EXERCISE DIRECTIONS: Every entry needs to be reproduced exactly.

□ □ □

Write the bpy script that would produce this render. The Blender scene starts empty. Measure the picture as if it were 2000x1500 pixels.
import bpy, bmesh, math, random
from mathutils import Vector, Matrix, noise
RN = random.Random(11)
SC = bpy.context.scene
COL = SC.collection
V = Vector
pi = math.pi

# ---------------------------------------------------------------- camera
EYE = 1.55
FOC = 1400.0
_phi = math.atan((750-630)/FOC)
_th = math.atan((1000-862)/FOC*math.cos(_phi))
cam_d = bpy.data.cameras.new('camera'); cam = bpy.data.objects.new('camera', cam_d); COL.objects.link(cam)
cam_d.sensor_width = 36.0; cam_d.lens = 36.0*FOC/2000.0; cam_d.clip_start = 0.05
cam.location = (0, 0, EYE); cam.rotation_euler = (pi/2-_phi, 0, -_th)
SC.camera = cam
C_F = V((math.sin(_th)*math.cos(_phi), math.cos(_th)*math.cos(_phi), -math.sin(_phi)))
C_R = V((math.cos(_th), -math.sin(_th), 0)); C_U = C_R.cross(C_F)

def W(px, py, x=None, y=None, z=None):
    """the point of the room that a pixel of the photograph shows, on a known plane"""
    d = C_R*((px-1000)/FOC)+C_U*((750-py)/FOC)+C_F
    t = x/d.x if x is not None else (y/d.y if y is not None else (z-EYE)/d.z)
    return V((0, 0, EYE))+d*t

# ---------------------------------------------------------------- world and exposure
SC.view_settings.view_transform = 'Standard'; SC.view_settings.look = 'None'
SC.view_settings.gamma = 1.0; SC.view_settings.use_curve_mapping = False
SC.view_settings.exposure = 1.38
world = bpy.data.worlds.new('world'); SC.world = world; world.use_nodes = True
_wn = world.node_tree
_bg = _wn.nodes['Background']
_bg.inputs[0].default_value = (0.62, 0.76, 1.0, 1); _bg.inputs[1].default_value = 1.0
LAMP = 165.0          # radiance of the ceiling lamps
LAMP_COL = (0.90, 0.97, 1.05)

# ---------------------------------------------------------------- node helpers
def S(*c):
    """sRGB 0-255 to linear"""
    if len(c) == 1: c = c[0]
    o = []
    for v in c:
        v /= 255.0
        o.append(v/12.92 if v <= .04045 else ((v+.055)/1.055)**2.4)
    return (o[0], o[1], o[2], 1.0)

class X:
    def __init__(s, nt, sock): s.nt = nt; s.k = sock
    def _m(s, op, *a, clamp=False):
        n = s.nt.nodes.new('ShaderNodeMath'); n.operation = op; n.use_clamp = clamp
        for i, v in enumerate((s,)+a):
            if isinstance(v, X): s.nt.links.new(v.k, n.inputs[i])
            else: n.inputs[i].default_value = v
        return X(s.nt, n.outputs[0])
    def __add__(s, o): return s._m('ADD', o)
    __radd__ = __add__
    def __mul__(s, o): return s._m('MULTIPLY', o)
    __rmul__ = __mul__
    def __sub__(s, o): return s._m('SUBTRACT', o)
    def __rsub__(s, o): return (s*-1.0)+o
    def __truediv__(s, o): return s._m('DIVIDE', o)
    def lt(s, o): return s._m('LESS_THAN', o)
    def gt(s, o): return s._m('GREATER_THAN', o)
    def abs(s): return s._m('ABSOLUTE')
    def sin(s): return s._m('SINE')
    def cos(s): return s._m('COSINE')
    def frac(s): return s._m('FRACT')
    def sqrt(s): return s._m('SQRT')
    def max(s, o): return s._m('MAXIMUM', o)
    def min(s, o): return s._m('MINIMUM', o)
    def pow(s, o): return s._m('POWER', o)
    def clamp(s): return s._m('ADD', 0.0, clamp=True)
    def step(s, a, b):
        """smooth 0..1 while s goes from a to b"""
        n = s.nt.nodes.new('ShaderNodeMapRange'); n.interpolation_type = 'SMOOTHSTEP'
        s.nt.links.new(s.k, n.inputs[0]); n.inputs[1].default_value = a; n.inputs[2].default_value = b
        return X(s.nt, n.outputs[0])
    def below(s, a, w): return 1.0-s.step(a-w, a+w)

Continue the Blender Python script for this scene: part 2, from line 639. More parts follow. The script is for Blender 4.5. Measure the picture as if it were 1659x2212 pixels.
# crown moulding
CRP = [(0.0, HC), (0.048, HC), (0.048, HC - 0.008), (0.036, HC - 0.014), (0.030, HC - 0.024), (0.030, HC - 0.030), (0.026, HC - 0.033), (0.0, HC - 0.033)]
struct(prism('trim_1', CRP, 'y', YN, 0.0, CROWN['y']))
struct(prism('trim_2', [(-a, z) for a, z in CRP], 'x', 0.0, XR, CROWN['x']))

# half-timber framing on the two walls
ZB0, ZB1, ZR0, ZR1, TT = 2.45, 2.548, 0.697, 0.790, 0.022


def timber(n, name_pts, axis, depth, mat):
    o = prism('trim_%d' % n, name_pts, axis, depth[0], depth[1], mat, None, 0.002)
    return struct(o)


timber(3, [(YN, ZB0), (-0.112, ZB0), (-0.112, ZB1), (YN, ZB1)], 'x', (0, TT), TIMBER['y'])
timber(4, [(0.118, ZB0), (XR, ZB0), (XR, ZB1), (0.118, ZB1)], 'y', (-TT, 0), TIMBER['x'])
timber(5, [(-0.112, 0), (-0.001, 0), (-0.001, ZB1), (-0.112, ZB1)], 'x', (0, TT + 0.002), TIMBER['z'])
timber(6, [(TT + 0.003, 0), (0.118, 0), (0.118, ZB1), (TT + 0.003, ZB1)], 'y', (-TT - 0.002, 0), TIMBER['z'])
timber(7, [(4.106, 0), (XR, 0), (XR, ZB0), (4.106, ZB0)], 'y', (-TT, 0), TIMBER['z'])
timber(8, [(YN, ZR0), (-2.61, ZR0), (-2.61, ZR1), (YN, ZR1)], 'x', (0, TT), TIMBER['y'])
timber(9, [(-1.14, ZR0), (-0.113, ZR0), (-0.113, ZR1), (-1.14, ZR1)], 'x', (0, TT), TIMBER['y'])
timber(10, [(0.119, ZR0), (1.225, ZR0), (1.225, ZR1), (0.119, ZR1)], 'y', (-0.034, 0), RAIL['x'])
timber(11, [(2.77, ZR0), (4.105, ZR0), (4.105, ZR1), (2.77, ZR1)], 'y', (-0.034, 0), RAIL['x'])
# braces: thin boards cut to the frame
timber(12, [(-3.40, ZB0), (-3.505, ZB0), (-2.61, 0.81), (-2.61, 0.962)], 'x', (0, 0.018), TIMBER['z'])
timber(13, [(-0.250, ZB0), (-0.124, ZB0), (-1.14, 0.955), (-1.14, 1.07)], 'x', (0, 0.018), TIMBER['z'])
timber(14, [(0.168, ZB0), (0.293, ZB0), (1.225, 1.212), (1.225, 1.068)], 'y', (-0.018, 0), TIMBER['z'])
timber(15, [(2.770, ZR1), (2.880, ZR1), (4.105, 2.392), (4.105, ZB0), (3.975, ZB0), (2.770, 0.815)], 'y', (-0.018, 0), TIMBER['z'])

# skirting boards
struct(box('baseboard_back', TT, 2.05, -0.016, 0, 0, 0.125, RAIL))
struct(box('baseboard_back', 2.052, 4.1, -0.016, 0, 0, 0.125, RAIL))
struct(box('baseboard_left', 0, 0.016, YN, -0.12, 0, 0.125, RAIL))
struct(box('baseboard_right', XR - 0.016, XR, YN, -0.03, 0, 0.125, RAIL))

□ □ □

SOLVED PROBLEM:
Write the bpy script that would produce this render. The Blender scene starts empty. Measure the picture as if it were 2000x1500 pixels.
import bpy, bmesh, math, random
from mathutils import Vector, Matrix, noise
RN = random.Random(11)
SC = bpy.context.scene
COL = SC.collection
V = Vector
pi = math.pi

# ---------------------------------------------------------------- camera
EYE = 1.55
FOC = 1400.0
_phi = math.atan((750-630)/FOC)
_th = math.atan((1000-862)/FOC*math.cos(_phi))
cam_d = bpy.data.cameras.new('camera'); cam = bpy.data.objects.new('camera', cam_d); COL.objects.link(cam)
cam_d.sensor_width = 36.0; cam_d.lens = 36.0*FOC/2000.0; cam_d.clip_start = 0.05
cam.location = (0, 0, EYE); cam.rotation_euler = (pi/2-_phi, 0, -_th)
SC.camera = cam
C_F = V((math.sin(_th)*math.cos(_phi), math.cos(_th)*math.cos(_phi), -math.sin(_phi)))
C_R = V((math.cos(_th), -math.sin(_th), 0)); C_U = C_R.cross(C_F)

def W(px, py, x=None, y=None, z=None):
    """the point of the room that a pixel of the photograph shows, on a known plane"""
    d = C_R*((px-1000)/FOC)+C_U*((750-py)/FOC)+C_F
    t = x/d.x if x is not None else (y/d.y if y is not None else (z-EYE)/d.z)
    return V((0, 0, EYE))+d*t

# ---------------------------------------------------------------- world and exposure
SC.view_settings.view_transform = 'Standard'; SC.view_settings.look = 'None'
SC.view_settings.gamma = 1.0; SC.view_settings.use_curve_mapping = False
SC.view_settings.exposure = 1.38
world = bpy.data.worlds.new('world'); SC.world = world; world.use_nodes = True
_wn = world.node_tree
_bg = _wn.nodes['Background']
_bg.inputs[0].default_value = (0.62, 0.76, 1.0, 1); _bg.inputs[1].default_value = 1.0
LAMP = 165.0          # radiance of the ceiling lamps
LAMP_COL = (0.90, 0.97, 1.05)

# ---------------------------------------------------------------- node helpers
def S(*c):
    """sRGB 0-255 to linear"""
    if len(c) == 1: c = c[0]
    o = []
    for v in c:
        v /= 255.0
        o.append(v/12.92 if v <= .04045 else ((v+.055)/1.055)**2.4)
    return (o[0], o[1], o[2], 1.0)

class X:
    def __init__(s, nt, sock): s.nt = nt; s.k = sock
    def _m(s, op, *a, clamp=False):
        n = s.nt.nodes.new('ShaderNodeMath'); n.operation = op; n.use_clamp = clamp
        for i, v in enumerate((s,)+a):
            if isinstance(v, X): s.nt.links.new(v.k, n.inputs[i])
            else: n.inputs[i].default_value = v
        return X(s.nt, n.outputs[0])
    def __add__(s, o): return s._m('ADD', o)
    __radd__ = __add__
    def __mul__(s, o): return s._m('MULTIPLY', o)
    __rmul__ = __mul__
    def __sub__(s, o): return s._m('SUBTRACT', o)
    def __rsub__(s, o): return (s*-1.0)+o
    def __truediv__(s, o): return s._m('DIVIDE', o)
    def lt(s, o): return s._m('LESS_THAN', o)
    def gt(s, o): return s._m('GREATER_THAN', o)
    def abs(s): return s._m('ABSOLUTE')
    def sin(s): return s._m('SINE')
    def cos(s): return s._m('COSINE')
    def frac(s): return s._m('FRACT')
    def sqrt(s): return s._m('SQRT')
    def max(s, o): return s._m('MAXIMUM', o)
    def min(s, o): return s._m('MINIMUM', o)
    def pow(s, o): return s._m('POWER', o)
    def clamp(s): return s._m('ADD', 0.0, clamp=True)
    def step(s, a, b):
        """smooth 0..1 while s goes from a to b"""
        n = s.nt.nodes.new('ShaderNodeMapRange'); n.interpolation_type = 'SMOOTHSTEP'
        s.nt.links.new(s.k, n.inputs[0]); n.inputs[1].default_value = a; n.inputs[2].default_value = b
        return X(s.nt, n.outputs[0])
    def below(s, a, w): return 1.0-s.step(a-w, a+w)

Continue the Blender Python script for this scene: part 2, from line 639. More parts follow. The script is for Blender 4.5. Measure the picture as if it were 1659x2212 pixels.
# crown moulding
CRP = [(0.0, HC), (0.048, HC), (0.048, HC - 0.008), (0.036, HC - 0.014), (0.030, HC - 0.024), (0.030, HC - 0.030), (0.026, HC - 0.033), (0.0, HC - 0.033)]
struct(prism('trim_1', CRP, 'y', YN, 0.0, CROWN['y']))
struct(prism('trim_2', [(-a, z) for a, z in CRP], 'x', 0.0, XR, CROWN['x']))

# half-timber framing on the two walls
ZB0, ZB1, ZR0, ZR1, TT = 2.45, 2.548, 0.697, 0.790, 0.022


def timber(n, name_pts, axis, depth, mat):
    o = prism('trim_%d' % n, name_pts, axis, depth[0], depth[1], mat, None, 0.002)
    return struct(o)


timber(3, [(YN, ZB0), (-0.112, ZB0), (-0.112, ZB1), (YN, ZB1)], 'x', (0, TT), TIMBER['y'])
timber(4, [(0.118, ZB0), (XR, ZB0), (XR, ZB1), (0.118, ZB1)], 'y', (-TT, 0), TIMBER['x'])
timber(5, [(-0.112, 0), (-0.001, 0), (-0.001, ZB1), (-0.112, ZB1)], 'x', (0, TT + 0.002), TIMBER['z'])
timber(6, [(TT + 0.003, 0), (0.118, 0), (0.118, ZB1), (TT + 0.003, ZB1)], 'y', (-TT - 0.002, 0), TIMBER['z'])
timber(7, [(4.106, 0), (XR, 0), (XR, ZB0), (4.106, ZB0)], 'y', (-TT, 0), TIMBER['z'])
timber(8, [(YN, ZR0), (-2.61, ZR0), (-2.61, ZR1), (YN, ZR1)], 'x', (0, TT), TIMBER['y'])
timber(9, [(-1.14, ZR0), (-0.113, ZR0), (-0.113, ZR1), (-1.14, ZR1)], 'x', (0, TT), TIMBER['y'])
timber(10, [(0.119, ZR0), (1.225, ZR0), (1.225, ZR1), (0.119, ZR1)], 'y', (-0.034, 0), RAIL['x'])
timber(11, [(2.77, ZR0), (4.105, ZR0), (4.105, ZR1), (2.77, ZR1)], 'y', (-0.034, 0), RAIL['x'])
# braces: thin boards cut to the frame
timber(12, [(-3.40, ZB0), (-3.505, ZB0), (-2.61, 0.81), (-2.61, 0.962)], 'x', (0, 0.018), TIMBER['z'])
timber(13, [(-0.250, ZB0), (-0.124, ZB0), (-1.14, 0.955), (-1.14, 1.07)], 'x', (0, 0.018), TIMBER['z'])
timber(14, [(0.168, ZB0), (0.293, ZB0), (1.225, 1.212), (1.225, 1.068)], 'y', (-0.018, 0), TIMBER['z'])
timber(15, [(2.770, ZR1), (2.880, ZR1), (4.105, 2.392), (4.105, ZB0), (3.975, ZB0), (2.770, 0.815)], 'y', (-0.018, 0), TIMBER['z'])

# skirting boards
struct(box('baseboard_back', TT, 2.05, -0.016, 0, 0, 0.125, RAIL))
struct(box('baseboard_back', 2.052, 4.1, -0.016, 0, 0, 0.125, RAIL))
struct(box('baseboard_left', 0, 0.016, YN, -0.12, 0, 0.125, RAIL))
struct(box('baseboard_right', XR - 0.016, XR, YN, -0.03, 0, 0.125, RAIL))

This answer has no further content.